Making visible : mediating the material of emerging technology
Original version
CON-TEXT. AHO, 2014Abstract
In this thesis I outline how interaction design may engage in the
exploration and understandings the material and mediation of new
interface technologies. Drawing upon a design project called Touch, that
investigated an emerging interface technology called Radio Frequency
Identification or rfid, I show how interaction design research can
explore technology through material and mediational approaches. I
demonstrate and analyse how this research addresses the inter-related
issues of invisibility, seamlessness and materiality that have become
central issues in the design of contemporary interfaces. These issues
are analysed and developed through three intertwined approaches
of research by design: 1. a socio- and techno-cultural approach to
understanding emerging technologies, 2. through material exploration
and 3. through communication and mediation. When taken together
these approaches form a communicative mode of interaction design
research that engages directly with the exploration, understanding and
discussion of emerging interface technologies.
I find that rfid interface technology can be explored through a
combination of multi-mediational visual investigations, both analytical
and productive, that construct new perspectives on the technology.

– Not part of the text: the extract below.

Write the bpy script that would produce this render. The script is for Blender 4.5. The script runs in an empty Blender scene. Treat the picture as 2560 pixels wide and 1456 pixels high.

These new views challenge existing views of the technology as a
‘seamless’ and ‘immaterial’ phenomena, showing that it has both
cultural meanings and material phenomena. The main contribution
of this thesis is a range of concepts that offer cultural, material and
communicative perspectives on emerging technologies. The study builds
a body of knowledge about rfid and related emerging technologies, that
demonstrates potential of these concepts and approaches.